Wrong person. If you are not the most appropriate person to speak to when someone phones up, do try to interrupt them before they have given you ten minutes worth of information! You can either take details and ask the correct person to phone them back, or simply transfer the call.

Courtesy of Simon Wills
On hold. People do not like being left on hold without explanation or for seemingly endless periods. Give an explanation of why they are being put on hold, how long it will take, or better still offer to ring them back later if that is appropriate.

Identity. Make sure you identify yourself and your position when you answer the phone. If you forget, then do so before its conclusion. This makes the enquirer feel safe that an individual is responsible for his/ her problem and knows who to speak to if calling again.

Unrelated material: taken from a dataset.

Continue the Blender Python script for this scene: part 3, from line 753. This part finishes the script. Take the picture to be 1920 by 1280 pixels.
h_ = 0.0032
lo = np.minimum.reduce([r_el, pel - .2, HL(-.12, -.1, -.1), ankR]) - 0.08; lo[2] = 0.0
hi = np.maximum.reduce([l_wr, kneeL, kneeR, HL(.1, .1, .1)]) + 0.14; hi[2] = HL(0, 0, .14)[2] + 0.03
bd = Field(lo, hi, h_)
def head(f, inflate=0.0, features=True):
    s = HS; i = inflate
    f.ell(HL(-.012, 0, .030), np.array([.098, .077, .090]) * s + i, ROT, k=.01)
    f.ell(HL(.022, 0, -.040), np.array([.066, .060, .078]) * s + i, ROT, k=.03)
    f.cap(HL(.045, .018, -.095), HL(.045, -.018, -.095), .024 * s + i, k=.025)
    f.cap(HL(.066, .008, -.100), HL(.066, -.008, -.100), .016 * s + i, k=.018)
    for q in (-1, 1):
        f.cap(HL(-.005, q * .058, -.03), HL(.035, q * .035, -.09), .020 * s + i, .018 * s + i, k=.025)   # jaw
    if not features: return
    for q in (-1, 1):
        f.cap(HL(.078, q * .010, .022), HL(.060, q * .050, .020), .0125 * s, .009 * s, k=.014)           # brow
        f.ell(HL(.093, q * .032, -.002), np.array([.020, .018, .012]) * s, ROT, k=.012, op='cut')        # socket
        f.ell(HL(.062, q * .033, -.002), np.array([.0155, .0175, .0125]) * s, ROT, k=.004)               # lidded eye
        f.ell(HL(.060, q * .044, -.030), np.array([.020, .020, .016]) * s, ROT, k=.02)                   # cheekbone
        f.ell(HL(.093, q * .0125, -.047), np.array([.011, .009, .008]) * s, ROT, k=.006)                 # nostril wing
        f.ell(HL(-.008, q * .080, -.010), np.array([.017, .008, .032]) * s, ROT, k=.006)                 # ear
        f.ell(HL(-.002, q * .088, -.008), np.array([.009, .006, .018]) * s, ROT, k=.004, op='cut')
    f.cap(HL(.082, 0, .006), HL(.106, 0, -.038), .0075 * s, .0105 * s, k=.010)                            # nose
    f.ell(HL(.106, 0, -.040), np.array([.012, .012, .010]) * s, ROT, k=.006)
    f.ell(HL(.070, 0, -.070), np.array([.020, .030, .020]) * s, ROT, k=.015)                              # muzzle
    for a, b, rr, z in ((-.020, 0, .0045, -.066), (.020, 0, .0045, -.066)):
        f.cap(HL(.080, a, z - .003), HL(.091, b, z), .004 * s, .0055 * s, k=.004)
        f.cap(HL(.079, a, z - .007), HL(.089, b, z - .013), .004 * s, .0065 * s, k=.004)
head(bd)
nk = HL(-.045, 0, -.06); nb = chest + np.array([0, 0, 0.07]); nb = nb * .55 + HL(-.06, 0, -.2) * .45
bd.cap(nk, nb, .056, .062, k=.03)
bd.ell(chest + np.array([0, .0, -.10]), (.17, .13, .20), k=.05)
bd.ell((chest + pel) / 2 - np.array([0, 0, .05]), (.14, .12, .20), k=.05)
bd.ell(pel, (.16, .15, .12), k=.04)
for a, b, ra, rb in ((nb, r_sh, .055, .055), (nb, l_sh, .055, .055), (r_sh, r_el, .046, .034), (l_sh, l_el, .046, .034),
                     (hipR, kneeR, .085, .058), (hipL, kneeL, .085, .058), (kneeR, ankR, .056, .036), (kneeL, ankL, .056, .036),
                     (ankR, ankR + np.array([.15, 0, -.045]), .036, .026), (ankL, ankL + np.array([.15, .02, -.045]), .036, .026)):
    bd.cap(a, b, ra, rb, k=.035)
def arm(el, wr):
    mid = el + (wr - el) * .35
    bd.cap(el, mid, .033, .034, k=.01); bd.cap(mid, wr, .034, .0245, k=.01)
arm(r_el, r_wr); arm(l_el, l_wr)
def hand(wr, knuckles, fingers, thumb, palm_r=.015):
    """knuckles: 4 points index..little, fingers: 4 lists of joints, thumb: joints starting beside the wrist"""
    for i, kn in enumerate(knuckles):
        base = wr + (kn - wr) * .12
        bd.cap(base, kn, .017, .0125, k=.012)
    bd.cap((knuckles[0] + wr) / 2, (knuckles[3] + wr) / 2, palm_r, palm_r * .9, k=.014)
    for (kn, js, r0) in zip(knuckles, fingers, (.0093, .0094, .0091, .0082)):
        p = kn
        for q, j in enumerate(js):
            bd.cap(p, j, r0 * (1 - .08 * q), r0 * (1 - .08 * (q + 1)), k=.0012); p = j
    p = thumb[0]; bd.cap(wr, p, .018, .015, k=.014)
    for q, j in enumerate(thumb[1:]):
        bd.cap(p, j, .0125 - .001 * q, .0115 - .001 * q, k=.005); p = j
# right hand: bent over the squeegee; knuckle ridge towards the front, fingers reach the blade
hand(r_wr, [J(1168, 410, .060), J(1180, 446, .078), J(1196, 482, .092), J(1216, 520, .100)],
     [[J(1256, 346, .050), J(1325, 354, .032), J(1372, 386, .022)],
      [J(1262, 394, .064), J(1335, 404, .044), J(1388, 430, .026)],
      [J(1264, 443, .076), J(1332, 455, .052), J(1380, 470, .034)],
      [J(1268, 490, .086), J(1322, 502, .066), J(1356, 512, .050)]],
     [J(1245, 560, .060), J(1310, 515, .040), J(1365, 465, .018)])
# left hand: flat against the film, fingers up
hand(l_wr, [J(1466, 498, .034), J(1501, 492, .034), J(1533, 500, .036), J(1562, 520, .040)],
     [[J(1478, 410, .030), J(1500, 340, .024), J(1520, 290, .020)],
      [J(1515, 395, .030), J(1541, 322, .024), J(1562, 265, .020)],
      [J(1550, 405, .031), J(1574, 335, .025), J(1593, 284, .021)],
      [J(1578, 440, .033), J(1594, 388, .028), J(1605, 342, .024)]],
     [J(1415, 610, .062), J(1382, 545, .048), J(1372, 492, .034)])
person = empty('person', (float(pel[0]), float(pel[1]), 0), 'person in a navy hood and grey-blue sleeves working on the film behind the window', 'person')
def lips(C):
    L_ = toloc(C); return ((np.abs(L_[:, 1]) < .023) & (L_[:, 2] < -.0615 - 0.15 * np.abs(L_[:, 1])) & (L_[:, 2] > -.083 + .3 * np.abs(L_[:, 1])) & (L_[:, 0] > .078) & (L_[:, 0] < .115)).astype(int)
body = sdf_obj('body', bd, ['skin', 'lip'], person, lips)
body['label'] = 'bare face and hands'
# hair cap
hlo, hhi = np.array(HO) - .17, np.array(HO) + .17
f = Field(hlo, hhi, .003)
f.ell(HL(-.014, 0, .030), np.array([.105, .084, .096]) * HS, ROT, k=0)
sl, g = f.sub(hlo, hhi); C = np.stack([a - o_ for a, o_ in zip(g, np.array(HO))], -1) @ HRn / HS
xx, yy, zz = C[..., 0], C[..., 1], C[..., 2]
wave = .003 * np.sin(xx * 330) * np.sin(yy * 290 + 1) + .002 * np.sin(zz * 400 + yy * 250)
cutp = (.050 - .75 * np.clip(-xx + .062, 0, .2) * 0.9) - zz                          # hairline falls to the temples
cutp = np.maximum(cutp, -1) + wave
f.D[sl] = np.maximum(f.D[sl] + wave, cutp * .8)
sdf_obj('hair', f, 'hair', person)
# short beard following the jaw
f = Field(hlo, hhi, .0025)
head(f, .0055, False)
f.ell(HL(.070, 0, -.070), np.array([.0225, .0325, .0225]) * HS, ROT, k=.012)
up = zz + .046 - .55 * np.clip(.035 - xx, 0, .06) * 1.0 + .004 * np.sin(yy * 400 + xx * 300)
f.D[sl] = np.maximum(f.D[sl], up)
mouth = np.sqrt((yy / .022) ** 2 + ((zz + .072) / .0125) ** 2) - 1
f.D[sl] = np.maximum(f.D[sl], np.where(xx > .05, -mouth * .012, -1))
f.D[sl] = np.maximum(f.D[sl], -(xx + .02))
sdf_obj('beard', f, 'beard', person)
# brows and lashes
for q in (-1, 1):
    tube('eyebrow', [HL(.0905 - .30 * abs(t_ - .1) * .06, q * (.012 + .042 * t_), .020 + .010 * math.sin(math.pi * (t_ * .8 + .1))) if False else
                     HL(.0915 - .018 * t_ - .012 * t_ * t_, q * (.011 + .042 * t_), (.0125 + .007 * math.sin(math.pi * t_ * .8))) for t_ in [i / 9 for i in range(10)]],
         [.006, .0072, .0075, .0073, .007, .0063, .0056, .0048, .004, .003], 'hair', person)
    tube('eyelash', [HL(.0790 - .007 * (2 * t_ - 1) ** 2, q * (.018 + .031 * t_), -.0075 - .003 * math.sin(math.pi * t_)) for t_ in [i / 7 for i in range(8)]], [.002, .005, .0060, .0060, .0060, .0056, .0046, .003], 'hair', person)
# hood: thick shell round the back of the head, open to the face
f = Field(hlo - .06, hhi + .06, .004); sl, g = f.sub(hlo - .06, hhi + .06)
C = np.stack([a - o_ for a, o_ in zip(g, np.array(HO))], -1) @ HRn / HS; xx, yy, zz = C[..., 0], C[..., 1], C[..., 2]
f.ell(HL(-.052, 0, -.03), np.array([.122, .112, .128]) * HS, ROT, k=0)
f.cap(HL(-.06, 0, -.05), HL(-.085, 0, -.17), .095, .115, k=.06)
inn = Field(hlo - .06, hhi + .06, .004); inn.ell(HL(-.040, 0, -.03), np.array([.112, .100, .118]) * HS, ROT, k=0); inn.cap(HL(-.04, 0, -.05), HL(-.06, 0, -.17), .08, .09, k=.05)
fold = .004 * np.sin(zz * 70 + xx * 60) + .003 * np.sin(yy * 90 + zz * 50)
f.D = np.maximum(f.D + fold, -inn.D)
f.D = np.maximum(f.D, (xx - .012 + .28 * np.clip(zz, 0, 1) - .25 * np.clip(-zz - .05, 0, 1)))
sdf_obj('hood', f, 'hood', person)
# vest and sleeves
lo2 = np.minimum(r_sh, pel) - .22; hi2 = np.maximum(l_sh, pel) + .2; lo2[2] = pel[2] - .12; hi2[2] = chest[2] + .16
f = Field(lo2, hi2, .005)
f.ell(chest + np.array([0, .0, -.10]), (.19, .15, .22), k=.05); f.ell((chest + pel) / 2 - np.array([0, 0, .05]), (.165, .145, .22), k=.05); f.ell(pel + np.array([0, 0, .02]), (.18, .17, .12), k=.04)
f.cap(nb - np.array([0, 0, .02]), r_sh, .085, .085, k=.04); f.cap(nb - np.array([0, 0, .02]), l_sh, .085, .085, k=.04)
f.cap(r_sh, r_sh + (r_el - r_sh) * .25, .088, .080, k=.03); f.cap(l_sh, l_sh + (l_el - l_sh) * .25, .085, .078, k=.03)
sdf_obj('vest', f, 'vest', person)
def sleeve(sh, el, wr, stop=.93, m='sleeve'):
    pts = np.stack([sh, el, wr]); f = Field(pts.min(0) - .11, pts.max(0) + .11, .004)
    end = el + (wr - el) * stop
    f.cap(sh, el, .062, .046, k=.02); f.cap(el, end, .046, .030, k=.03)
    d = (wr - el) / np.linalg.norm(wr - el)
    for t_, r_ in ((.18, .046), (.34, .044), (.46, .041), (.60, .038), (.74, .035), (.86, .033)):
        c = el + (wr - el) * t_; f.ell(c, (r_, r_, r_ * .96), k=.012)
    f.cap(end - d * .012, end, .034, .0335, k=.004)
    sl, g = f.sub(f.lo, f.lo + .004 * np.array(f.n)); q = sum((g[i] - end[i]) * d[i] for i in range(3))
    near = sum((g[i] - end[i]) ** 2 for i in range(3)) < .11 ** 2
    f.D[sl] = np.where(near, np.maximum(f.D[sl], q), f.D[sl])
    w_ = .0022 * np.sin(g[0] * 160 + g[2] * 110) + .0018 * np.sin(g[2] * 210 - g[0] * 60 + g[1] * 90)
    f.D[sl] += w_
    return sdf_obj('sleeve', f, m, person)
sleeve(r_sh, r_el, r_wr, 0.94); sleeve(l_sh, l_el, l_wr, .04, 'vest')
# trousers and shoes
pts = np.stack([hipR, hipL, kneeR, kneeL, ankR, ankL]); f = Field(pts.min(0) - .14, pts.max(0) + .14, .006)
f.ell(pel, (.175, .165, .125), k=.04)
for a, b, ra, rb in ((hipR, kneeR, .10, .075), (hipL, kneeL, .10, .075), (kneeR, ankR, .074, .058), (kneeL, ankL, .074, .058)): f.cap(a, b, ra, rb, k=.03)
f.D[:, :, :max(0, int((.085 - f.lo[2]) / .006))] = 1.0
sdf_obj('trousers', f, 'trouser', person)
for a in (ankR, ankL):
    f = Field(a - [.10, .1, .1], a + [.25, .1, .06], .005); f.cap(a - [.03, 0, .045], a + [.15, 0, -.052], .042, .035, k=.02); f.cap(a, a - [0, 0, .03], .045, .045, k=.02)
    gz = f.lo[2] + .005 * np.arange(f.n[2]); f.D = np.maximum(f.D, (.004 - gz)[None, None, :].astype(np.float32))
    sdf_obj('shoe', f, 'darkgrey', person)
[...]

Listening. Don’t let the person on the phone think that you’re distracted or not paying attention. Make sure that you give them the opportunity to express him/ herself and their individual needs. Do not fall into the trap of thinking: “Another question about X – the answer is Y”.

Finally, a quick word about answerphones or voicemail. Many people don't like to leave recorded messages so you should be aware of this fact if you use these facilities at work. When a message is left, you should try to reply within a relatively short time even if only to confirm that the message has been received. Messages often contain incomplete information anyway, so this can be your ‘excuse’ to ring the enquirer back, thereby giving them reassurance that you have received their problem and are working on it.